The utter shambles of the Democrats is illustrated by three facts. Their leading candidate, Sanders, recited as if on autocue from a 1930s campaign against Herbert Hoover, that the income of the American worker is only increasing at the rate of 1 percent per year; the real number, according to uncontested council of economic advisers and Federal Reserve statistics, is about 5 percent. The bottom 20 percent of American income earners enjoys a faster rate of growth than the top 10 percent in percentage terms, and thanks to the roaring economy and the drastic reduction in the arrival of unskilled illegal immigrants, their incomes are rising more than twice as quickly as they did in the Obama years.
Trump is the only leader of a serious jurisdiction in the world who is addressing the vast problem of income disparity. It is impossible for the Democrats to retain an unshaken hold on this socio-economic echelon of voters, given the progress they are making under this administration. Sanders and his followers are just reciting an ancient script of no current relevance and proposing socialist remedies to a problem being effectively addressed otherwise.
Second, the level of back-biting between the candidates is so destructive and so ludicrous, it is damaging the Democrats generally.
Bloomberg is reduced to claiming that the Russians are assisting Sanders because they want Sanders to be the nominee to assure the success of Trump. The Democrats still routinely refer to the president as “a Russian agent,” and “a Russian operative.” It is all surreal nonsense and only the most rabid Trump-hater or inflexible Democrat can stay the course. Meantime, all polls show Trump steadily advancing among independents and holding and expanding practically all of his traditional base of supporters.
Finally, the appointed savior, the deus ex machina to whom the party elders turned, as Britain turned to Winston Churchill in 1940 and France turned to Charles de Gaulle in 1958, Michael Bloomberg, has been a bust so far. All indications are that he will not get above the teens in the principal Super Tuesday states next week, and won’t win any of them despite what will by then have been a spend (on skilfully composed advertising) of $500 million.

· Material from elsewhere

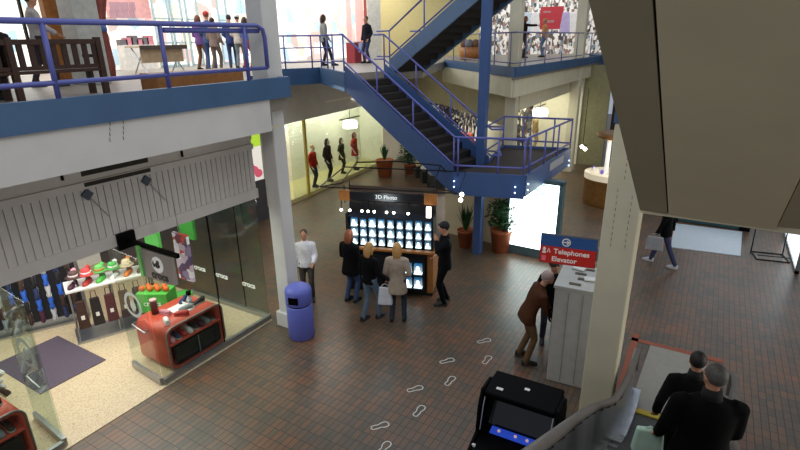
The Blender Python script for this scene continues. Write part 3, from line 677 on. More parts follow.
ru2 = red_unit((-7.42, 1.1, .012), PI/2, 'coral red rounded display unit at the lower left corner')
def on_unit(base, u, v, z): return Vector((base[0]-v, base[1]+u, z+.012))
for base, where in (((-7.42,4.5),'the coral display unit behind the glass'), ((-7.42,1.1),'the coral display unit at the lower left')):
    for i, (u, v, c) in enumerate(((.2,.22,'white'),(.38,.5,'pink'),(.5,.2,'red'),(.68,.3,'grey'),(.95,.3,'black'),(.85,.6,'navy'))):
        shoe(c, on_unit(base,u,v,.862), (0,0,1.1+.5*i), c+' clog on top of '+where, 'clogs on the coral units')
    for i, c in enumerate(('pink','navy','red','white','black','plum','grey','brown')):
        shoe(c, on_unit(base,.15+.125*i,.16,.542), (0,0,PI/2+PI), c+' clog on the inner shelf of '+where, 'clogs on the coral units')
t = thing('jar', 'dark lidded bottle standing on the coral display unit', 'bottle', on_unit((-7.42,4.5),.85,.42,.86))
m = MB(); m.lathe([(.05,0),(.05,.12),(.03,.16),(.03,.2)], seg=14); m.build('bottle_body', mat('pale_plastic','#c8ccd2',.3), t, True); m = MB(); m.lathe([(.045,.2),(.045,.27),(.02,.28)], seg=14); m.build('bottle_cap', BLACK, t, True)
t = thing('candle', 'maroon cylinder box standing on the coral display unit', 'box', on_unit((-7.42,4.5),.3,.68,.86)); m = MB(); m.lathe([(.06,0),(.06,.26),(.055,.262)], seg=14); m.build('box_body', mat('maroon_card','#5a2026',.5), t, True); m = MB(); m.lathe([(.063,.26),(.063,.29),(.05,.295)], seg=14); m.build('box_lid', mat('pink_card','#d8a3a8',.5), t, True)
t = thing('tray', 'white card tray on the coral display unit', 'tray', on_unit((-7.42,4.5),.62,.4,.862)); m = MB(); m.box(-.2,.2,-.16,.16,0,.02); m.box(-.2,.2,.14,.16,.02,.06); m.build('tray_body', WTOP, t)
# floor mat, green bits
m = MB(); m.box(-10.5,-8.85,3.02,4.15,.013,.028); o = m.build('floor_mat', mat('purple_grey_mat','#4f4653',.9,var=.12,scale=30), bevel=.005); tag(o, 'dark purple grey mat on the shop floor inside the glass doors', 'mat')
GREEN = mat('bright_green', '#4fae45', .5, var=.1)
t = thing('stool', 'bright green round stool behind the coral display unit', 'stool', (-9.0,6.0,.012)); m = MB(); m.lathe([(.2,.4),(.21,.42),(.21,.47),(.19,.49)], seg=20); m.build('seat', GREEN, t, True)
for k in range(3):
    a = 2*PI*k/3; m = MB(); m.tube([(.15*math.cos(a),.15*math.sin(a),.41),(.19*math.cos(a),.19*math.sin(a),0)], .014, 6); m.build('leg', STEEL, t)
t = thing('crate', 'bright green printed card crate with orange flowers inside the shoe shop', 'crate', (-8.78,5.3,.012), rz=.5)
m = MB(); m.box(-.3,.3,-.2,.2,.55,.95); m.build('crate_body', GREEN, t); m = MB(); m.box(-.28,.28,-.18,.18,0,.55); m.build('stand', INNER, t)
for k in range(7):
    m = MB(); m.ball((-.24+.08*k, -.05+.1*(k%2), 1.0), .06, u=8, v=6); m.build('flower', mat('orange_flower','#d9662a',.6), t, True)
text_obj('lettering','crocs',.16,WTX,t,(0,-.203,.75),(PI/2,0,0),.002)
for px, py, c, nm in ((187,228,'#33802f','green'),(152,236,'#57a851','light green')):
    p = aty(px,py,6.2) if px > 160 else aty(px,py,5.6); m = MB(); m.box(p.x-.22,p.x+.22,p.y-.03,p.y+.03,p.z-.22,p.z+.2); o = m.build('ceiling_banner', mat('panel_'+nm.replace(' ','_'), c, .5)); tag(o, nm+' display panel hung beneath the ceiling of the shoe shop', 'panel')
    m = MB(); m.tube([(p.x,p.y,p.z+.2),(p.x,p.y,3.26)], .006, 6); m.build('hanger', STEEL, o)
# hanging shop sign on bracket
sx0, sy = -7.22, 4.05
sgn = thing('hanging_sign', 'grey hanging shop sign with round white emblem on a black bracket', 'sign', (-7.22,4.05,2.7))
m = MB(); m.box(-.03,.03,-.14,.14,-.09,.16); m.build('bracket_plate', BLACK, sgn)
m = MB(); m.beam((.0,0,.04),(1.2,0,.02),.05,.06); m.build('bracket_arm', BLACK, sgn)
a, b = (.38, 1.05); zt, zb = -.0, -.46
m = MB(); m.box(a,b,-.03,.03,zb,zt-.02); m.build('sign_board', mat('warm_grey_sign','#9d938c',.45,var=.04), sgn)
m = MB(); m.box(a-.07,a,-.06,.06,zb-.0,zt+.02); m.build('green_edge', mat('light_green_edge','#79c46c',.5), sgn)
m = MB(); m.lathe([(.125,0),(.125,.008)], seg=28); o = m.build('emblem_disc', WTX, sgn); o.location = ((a+b)/2+.02, -.031, -.2); o.rotation_euler = (PI/2,0,0)
m = MB(); m.ball((0,0,0), .06, .045, .006); m.ball((.02,.055,0), .035, .03, .006); m.tube([(-.05,-.02,.0),(-.09,.02,.0),(-.08,.07,0)],[.02,.014,.004],6); o = m.build('emblem_mark', mat('sign_mark','#3c3a38',.5), sgn); o.location = ((a+b)/2+.02,-.041,-.21); o.rotation_euler = (PI/2,0,0)
text_obj('lettering','crocs',.17,MATS['sign_mark'],sgn,((a+b)/2+.02,-.033,-.38),(PI/2,0,0),.003,bold=.008)
PO = display_mat('poster_print', ['#e9e3e6','#8d7f9c','#c9b9c6','#c7503e','#57486a','#f1eeee','#7a3a4a'], 7, .12)
p1, p2 = aty(172,240,4.6), aty(196,285,4.6)
m = MB(); m.box(p1.x+.05,p2.x-.02,4.58,4.62,p2.z+.05,p1.z+.15); m2 = m.build('hanging_poster', PO); tag(m2, 'purple and white picture poster hanging behind the grey shop sign', 'poster')
m = MB(); m.tube([(p1.x+.2,4.6,p1.z+.15),(p1.x+.2,4.6,3.26)], .006, 6); m.build('hanger', STEEL, m2)
# lit banner across the corridor seen beside the pillar
BN = thing('lit_banner', 'tall lit banner green at the top and pink below, seen left of the white pillar', 'banner', (-12.05,11.05,0), rz=PI/2-.05)
def bz(y): d = ray(264,y); return 5.5+d.z/math.hypot(d.x,d.y)*math.hypot(12.05,11.05)
m = MB(); m.box(-.5,.5,-.02,.02,bz(181),bz(132)); m.build('banner_sheet', emit_mat('banner_white','#e6e3de',.5), BN)
m = MB(); m.box(-.5,.5,-.03,-.02,bz(147),bz(134)); m.build('green_band', emit_mat('banner_green','#a9d23c',.55), BN)
for k in range(5):
    m = MB(); m.ball((-.3+.15*k, -.03, bz(158+4*k)), .16, .012, .13); m.build('pink_print', emit_mat('banner_pink','#cf5a72',.45), BN)
m = MB(); m.box(-.52,.52,-.04,.04,0,bz(181)); m.build('banner_stand', mat('dark_stand','#3d3b42',.6), BN)
# ================================================================== BIN
bn = thing('trash_bin', 'blue violet cylindrical litter bin in front of the white pillar', 'bin', (-6.27,6.6,0)); bn.scale = (.87,.87,.95)
BINM = mat('bin_blue', '#5f68bd', .42, var=.04); 
m = MB(); m.lathe([(.27,0),(.29,.02),(.29,.74),(.28,.76)], seg=32); m.build('bin_body', BINM, bn, True)
m = MB(); m.lathe([(.272,.76),(.272,.785)], seg=32); m.build('groove', BLACK, bn, True)
m = MB(); m.lathe([(.28,.785),(.295,.80),(.295,1.05),(.28,1.11),(.2,1.16),(.02,1.175)], seg=32); m.build('bin_lid', BINM, bn, True)
ang = math.atan2(-6.5,6.12)-.45
m = MB(); c = Vector((math.cos(ang),math.sin(ang),0)); m.beam(c*.2+Vector((0,0,.93)), c*.302+Vector((0,0,.93)), .22, .15); m.build('opening', BLACK, bn)
# ================================================================== 3D PHOTO KIOSK
KR = math.atan2(.57,1.73); KO = Vector((-6.66,8.66,0)); KM = Matrix.Rotation(KR,4,'Z'); KM.translation = KO
kk = thing('kiosk', 'black and orange photo crystal kiosk with rows of glowing glass blocks', 'kiosk', KO, rz=KR)
BLK = mat('kiosk_black', '#101114', .3); 
KW = 2.0
m = MB(); m.box(0,KW,.06,.85,0,1.05); m.build('cabinet', BLK, kk, bevel=.01)
m = MB(); m.box(KW-.12,KW+.01,.04,.86,.08,1.05); m.build('wood_panel', ORWOOD, kk, bevel=.005)
m = MB(); m.box(-.03,KW+.03,-.04,.9,1.05,1.1); m.build('counter', ORWOOD, kk, bevel=.008)
m = MB(); m.box(0,KW,.45,.5,1.1,2.05); m.box(0,.04,.1,.5,1.1,1.85); m.box(KW-.04,KW,.1,.5,1.1,1.85); m.build('display_back', BLK, kk)
for z in (1.10, 1.322, 1.547, 1.80):
    m = MB(); m.box(.02,KW-.02,.08,.46,z-.014,z); m.build('shelf', mat('smoked_shelf','#1c2430',.2), kk)
m = MB(); m.box(1.3,1.84,-.0,.06,.2,.96); m.box(1.3,1.84,0,.05,.2,.22); m.build('lower_case', mat('kiosk_black_recess','#0a0b0e',.3), kk)
m = MB(); m.box(.1,1.1,0.03,.06,.15,.95); m.build('front_panel', mat('kiosk_front','#16181c',.25), kk)
# header board with frame
m = MB(); m.box(-.1,.14,.05,.12,2.17,2.40); m.build('header_end', ORWOOD, kk); m = MB(); m.box(KW-.2,KW+.08,.05,.12,2.17,2.40); m.build('header_end', ORWOOD, kk)
m = MB(); m.box(.14,KW-.2,.05,.12,2.2,2.38); hb = m.build('header_board', BLK, kk)
text_obj('lettering','3D Photo',.125,mat('header_letter','#d8dcdc',.5,emit=.5),kk,(KW/2-.03,.045,2.29),(PI/2,0,0),.003)
m = MB(); m.box(-.02,KW,.5,.56,2.05,2.40); m.build('header_box', mat('brown_header','#4a3a2c',.5), kk)
m = MB()
for x in (.0,KW):
    for y in (.12,.5): m.tube([(x,y,2.1),(x,y,2.5)], .014, 6)
m.build('header_post', BLACKM, kk)
m = MB(); Z1 = 2.52
m.tube([(-.45,-.15,Z1),(2.55,-.15,Z1),(2.55,1.5,Z1+.05),(-.45,1.5,Z1+.05),(-.45,-.15,Z1)], .017, 6)
m.tube([(-.2,1.4,Z1+.05),(-.1,1.4,Z1+.2),(.9,1.4,Z1+.26),(1.95,1.4,Z1+.2),(2.1,1.4,Z1+.05)], .017, 6)
m.tube([(-.1,.3,Z1),(-.1,1.4,Z1+.2)], .013, 6); m.tube([(1.95,.3,Z1),(1.95,1.4,Z1+.2)], .013, 6)
m.tube([(-.45,-.15,Z1),(-.1,.3,Z1-.02)], .013, 6); m.tube([(2.55,-.15,Z1),(1.95,.3,Z1-.02)], .013, 6)
m.build('canopy_frame', BLACKM, kk)
BULB = emit_mat('warm_bulb','#fff4e4',9)
for x in (-.06,.14,.42,.56,.7,.98,1.14,1.46):
    m = MB(); m.ball((x,.02,1.96), .03, u=10, v=7); m.build('bulb', BULB, kk, True)
    m = MB(); m.tube([(x,.02,1.98),(x,.07,2.22)], .01, 6); m.build('lamp_stem', BLACKM, kk)
m = MB(); m.box(KW-.14,KW-.04,-.02,.04,1.9,2.14); m.build('side_lamp', emit_mat('tube_white','#fff3dc',3), kk)
for z, dx_ in ((2.5,.62),(2.38,.6)):
    m = MB(); m.ball((KW+dx_,-.15,z), .045, u=10, v=7); m.build('bulb', BULB, kk, True)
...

There is now no exit for the Democrats from the triple conundrum of the inadequacy of their candidates, the consequences of the Obama-Clinton illegalities inflicted on the Trump campaign and early presidency which are now under criminal investigation, and from the ineradicable taint of socialist extremism, Sandersite Communist apologia, and general goofiness, such as billionaire 1 percent vanity candidate Tom Steyer advocating reparations for all African-Americans.
Biden is set to win safely enough in South Carolina and to come in ahead of Bloomberg in some of the Super Tuesday states, and thus to plod on masquerading as a serious alternative to the accelerating trainwreck of a Sanders candidacy. The Democrats and the United States need a Sanders candidacy, so the existing Democratic Party can be completely defeated and humiliated and most of its most obnoxious officeholders can be flung out of public life head-first; and so the country can administer to itself the emetic necessary to disgorge this socialist idiocy.
An ineluctable process of national political renovation is proceeding apace. While those responsible for the political corruption of the justice department and the intelligence services in 2016 and 2017 are being identified and (one hopes) convicted, the Democratic Party will already slouch off to Milwaukee to consummate temporary suicide, enabling a sensible resurrection worthy of that historically great party.